A third handicap is endemic to elected organizations. Like most elected bodies, school committees often contend with differences of opinion among their members that can diminish their collective capacity. Sometimes these differences can be navigated with success, as when members debate different parts of the budget and reach a compromise position. However, other times it is more difficult, as when different opinions on the fundamental role of the committee split the body. For example, are we elected solely as advocates for the schools, or should we consider broader town interests and issues? Sometimes the superintendent is the pivot point. Should we be supporters and cheerleaders for the superintendent, or should we provide a more critical role, raising questions about the superintendent’s initiatives? No easy answers here. Each member will chart a path consistent with his or her own values and perspective, but this leaves a difficult challenge for bridging these differences for a coherent policy role.

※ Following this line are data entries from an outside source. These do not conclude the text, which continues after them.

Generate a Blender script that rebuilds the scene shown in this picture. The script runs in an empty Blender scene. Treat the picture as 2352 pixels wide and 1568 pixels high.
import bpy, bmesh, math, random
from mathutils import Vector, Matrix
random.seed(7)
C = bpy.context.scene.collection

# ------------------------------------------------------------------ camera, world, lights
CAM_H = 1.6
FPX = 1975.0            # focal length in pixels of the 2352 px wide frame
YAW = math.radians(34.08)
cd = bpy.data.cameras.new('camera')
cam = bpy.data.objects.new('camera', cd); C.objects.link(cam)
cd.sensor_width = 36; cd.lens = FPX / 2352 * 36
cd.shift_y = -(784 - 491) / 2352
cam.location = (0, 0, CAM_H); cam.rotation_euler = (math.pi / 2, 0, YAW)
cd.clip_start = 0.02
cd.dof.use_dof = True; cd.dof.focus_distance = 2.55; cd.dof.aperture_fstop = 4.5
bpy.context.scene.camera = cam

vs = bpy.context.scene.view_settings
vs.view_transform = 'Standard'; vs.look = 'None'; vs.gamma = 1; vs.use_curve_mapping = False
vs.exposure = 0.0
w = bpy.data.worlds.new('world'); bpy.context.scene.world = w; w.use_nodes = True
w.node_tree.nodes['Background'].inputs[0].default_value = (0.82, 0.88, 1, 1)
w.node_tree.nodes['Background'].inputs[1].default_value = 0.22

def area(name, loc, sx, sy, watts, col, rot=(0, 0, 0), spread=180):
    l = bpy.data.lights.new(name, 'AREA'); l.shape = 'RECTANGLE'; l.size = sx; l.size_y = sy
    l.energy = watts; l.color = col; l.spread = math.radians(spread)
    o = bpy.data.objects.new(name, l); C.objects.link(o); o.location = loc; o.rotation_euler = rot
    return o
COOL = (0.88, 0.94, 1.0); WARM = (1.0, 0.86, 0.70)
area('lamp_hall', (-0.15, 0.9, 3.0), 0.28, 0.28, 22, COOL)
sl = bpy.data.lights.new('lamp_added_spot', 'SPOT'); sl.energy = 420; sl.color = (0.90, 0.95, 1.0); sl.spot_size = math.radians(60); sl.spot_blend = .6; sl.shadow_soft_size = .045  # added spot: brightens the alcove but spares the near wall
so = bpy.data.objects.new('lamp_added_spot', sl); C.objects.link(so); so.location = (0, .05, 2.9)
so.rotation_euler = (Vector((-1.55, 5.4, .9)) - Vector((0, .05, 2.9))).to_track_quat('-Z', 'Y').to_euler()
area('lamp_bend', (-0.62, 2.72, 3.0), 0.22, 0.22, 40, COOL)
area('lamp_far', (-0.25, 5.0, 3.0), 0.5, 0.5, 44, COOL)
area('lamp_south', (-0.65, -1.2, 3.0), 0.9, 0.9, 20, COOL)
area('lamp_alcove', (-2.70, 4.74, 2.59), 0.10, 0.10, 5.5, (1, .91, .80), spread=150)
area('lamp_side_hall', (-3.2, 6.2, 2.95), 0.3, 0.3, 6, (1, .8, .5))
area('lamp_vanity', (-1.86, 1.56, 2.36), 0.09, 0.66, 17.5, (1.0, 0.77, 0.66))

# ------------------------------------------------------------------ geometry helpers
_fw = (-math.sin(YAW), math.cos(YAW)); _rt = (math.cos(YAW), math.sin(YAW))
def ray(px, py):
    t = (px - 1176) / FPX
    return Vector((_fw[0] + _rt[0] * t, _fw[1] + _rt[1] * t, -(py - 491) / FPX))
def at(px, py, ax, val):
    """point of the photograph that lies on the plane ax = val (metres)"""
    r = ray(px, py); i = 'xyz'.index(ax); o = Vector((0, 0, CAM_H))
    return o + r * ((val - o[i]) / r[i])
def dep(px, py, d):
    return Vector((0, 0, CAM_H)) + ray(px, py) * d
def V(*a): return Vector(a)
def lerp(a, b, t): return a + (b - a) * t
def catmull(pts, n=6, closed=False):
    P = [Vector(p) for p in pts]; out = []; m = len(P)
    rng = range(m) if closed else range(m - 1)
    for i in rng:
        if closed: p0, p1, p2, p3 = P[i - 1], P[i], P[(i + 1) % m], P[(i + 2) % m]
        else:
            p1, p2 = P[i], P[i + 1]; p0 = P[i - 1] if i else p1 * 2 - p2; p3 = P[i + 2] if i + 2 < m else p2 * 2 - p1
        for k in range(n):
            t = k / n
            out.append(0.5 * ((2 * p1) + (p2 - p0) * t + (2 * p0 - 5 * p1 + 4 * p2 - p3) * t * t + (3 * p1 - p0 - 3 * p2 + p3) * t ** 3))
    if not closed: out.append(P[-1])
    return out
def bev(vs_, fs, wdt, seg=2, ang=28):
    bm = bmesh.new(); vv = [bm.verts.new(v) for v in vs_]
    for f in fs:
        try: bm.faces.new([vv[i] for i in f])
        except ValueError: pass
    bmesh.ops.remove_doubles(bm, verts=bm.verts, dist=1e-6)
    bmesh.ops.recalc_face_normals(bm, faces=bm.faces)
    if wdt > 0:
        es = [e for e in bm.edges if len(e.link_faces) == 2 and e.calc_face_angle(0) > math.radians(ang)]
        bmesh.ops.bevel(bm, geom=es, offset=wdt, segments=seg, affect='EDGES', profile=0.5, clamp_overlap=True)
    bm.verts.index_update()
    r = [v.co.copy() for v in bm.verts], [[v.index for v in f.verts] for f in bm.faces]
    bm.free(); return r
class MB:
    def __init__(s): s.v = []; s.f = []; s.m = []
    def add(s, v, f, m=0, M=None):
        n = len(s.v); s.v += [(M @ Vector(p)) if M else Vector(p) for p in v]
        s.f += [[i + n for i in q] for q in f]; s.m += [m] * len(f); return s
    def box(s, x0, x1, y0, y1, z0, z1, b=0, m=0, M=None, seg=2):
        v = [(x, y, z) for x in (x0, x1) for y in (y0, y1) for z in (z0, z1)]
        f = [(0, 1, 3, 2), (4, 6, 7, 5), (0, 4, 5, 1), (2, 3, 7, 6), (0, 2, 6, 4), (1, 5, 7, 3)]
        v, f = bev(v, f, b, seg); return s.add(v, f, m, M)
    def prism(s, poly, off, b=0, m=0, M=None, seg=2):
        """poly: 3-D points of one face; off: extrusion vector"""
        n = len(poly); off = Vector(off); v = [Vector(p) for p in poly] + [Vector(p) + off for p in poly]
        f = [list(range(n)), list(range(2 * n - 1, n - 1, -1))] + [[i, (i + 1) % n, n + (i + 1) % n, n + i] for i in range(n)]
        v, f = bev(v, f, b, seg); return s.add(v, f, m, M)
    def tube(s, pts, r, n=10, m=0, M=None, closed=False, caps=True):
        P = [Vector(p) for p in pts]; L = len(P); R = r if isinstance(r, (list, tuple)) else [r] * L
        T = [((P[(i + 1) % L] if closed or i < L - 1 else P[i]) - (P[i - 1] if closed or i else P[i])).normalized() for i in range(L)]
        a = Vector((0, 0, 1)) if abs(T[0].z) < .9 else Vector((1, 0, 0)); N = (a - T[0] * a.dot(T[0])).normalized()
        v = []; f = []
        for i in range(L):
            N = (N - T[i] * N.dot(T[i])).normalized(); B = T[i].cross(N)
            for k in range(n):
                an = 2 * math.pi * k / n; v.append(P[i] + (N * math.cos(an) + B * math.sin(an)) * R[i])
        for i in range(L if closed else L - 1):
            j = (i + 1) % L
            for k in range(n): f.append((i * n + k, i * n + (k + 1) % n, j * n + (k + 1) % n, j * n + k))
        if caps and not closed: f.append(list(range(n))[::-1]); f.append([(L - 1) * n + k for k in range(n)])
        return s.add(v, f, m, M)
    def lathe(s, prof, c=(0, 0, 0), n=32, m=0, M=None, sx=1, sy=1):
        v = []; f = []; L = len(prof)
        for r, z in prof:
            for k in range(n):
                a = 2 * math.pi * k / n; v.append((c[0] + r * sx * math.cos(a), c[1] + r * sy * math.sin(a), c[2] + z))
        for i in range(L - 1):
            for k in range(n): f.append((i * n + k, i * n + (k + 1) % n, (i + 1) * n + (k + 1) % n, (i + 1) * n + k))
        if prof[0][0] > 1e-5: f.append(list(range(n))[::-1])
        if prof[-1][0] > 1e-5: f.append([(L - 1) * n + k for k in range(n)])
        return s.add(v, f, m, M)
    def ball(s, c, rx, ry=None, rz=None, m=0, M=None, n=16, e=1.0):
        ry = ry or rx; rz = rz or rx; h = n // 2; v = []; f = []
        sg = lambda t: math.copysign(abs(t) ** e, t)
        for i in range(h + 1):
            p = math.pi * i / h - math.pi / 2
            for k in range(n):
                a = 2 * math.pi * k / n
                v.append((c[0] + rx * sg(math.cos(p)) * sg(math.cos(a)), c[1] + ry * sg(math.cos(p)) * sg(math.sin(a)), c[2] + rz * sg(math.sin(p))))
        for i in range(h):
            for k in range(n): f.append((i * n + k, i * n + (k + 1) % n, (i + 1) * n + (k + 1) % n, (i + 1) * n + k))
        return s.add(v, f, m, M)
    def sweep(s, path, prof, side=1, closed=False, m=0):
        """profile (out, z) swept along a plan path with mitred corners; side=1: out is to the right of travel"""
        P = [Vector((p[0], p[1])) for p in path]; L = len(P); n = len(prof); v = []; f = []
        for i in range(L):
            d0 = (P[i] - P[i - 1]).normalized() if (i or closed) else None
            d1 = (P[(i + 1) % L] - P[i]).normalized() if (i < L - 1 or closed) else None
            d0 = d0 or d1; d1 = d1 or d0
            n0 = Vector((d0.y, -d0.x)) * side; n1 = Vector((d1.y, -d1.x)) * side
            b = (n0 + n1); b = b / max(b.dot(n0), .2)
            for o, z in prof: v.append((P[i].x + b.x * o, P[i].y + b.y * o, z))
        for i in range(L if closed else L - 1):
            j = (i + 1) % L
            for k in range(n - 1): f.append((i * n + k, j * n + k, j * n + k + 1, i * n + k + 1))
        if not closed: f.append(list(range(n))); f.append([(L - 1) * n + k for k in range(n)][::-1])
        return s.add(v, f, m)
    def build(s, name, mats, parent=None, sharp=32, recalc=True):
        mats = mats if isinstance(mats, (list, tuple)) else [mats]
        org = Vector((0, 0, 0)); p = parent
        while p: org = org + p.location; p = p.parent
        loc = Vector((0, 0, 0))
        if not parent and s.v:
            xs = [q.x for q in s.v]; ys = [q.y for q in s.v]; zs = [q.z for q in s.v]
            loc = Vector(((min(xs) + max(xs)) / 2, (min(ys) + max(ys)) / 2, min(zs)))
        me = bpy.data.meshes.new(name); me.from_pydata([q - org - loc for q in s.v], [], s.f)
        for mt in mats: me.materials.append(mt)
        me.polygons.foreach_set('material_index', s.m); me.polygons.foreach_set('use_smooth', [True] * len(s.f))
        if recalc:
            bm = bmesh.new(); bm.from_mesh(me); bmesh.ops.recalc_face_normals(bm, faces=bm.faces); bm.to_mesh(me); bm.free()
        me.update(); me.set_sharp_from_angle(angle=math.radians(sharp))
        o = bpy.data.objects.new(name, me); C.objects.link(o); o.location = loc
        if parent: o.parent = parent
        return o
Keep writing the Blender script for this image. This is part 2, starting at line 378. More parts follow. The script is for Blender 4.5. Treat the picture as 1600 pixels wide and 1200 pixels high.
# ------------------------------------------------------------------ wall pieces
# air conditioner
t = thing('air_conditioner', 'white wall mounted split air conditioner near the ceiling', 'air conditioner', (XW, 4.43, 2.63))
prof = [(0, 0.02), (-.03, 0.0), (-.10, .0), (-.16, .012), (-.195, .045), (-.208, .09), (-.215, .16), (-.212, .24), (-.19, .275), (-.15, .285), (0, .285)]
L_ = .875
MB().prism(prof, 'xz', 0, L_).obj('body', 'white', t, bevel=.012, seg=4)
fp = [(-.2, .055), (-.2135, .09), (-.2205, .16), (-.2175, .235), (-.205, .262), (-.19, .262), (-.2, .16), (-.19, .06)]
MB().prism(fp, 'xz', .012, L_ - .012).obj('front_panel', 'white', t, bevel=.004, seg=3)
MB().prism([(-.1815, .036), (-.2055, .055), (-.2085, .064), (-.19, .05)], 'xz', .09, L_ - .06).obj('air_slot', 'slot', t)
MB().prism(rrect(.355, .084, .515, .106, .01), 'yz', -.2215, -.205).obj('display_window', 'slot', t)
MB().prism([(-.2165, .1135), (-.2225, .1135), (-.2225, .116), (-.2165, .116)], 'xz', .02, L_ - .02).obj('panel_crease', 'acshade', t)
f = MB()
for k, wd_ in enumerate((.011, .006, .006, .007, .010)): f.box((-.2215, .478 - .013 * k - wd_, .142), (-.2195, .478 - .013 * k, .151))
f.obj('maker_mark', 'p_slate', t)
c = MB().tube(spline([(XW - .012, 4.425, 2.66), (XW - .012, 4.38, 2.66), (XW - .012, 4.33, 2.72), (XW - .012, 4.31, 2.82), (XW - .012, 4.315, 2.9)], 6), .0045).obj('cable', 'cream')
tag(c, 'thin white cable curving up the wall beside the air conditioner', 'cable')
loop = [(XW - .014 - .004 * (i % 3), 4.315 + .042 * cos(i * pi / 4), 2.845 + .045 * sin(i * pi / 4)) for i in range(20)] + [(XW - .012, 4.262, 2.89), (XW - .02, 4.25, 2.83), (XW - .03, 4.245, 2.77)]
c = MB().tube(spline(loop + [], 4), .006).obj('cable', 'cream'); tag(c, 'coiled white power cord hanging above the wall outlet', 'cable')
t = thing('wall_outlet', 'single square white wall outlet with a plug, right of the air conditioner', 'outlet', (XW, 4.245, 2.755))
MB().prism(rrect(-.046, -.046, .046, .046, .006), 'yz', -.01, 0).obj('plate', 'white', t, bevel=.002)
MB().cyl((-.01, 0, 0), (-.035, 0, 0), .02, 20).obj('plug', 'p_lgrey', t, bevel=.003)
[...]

Can school committees play a meaningful policy role? Some can, but for many, this is a tall order. We need a renewed focus on building effective school committees in the context of today’s federal and state roles in education. Capacity-building support provided by the Massachusetts Association of School Committees and the recently-formed Massachusetts Education Partnership are important steps, but we also need a review of the open meetings law and a concerted effort to help committees develop diverse information sources. In broad terms, we need to revisit the policy role envisioned by the 1993 Education Reform Act while preserving the important opportunities for civic engagement provided by committees. Building this political and institutional capacity is hard work, but it is essential if school committees are to live up to the policy role envisioned for them 20 years ago.

John Portz is a member of the Watertown School Committee and a professor of political science at Northeastern University.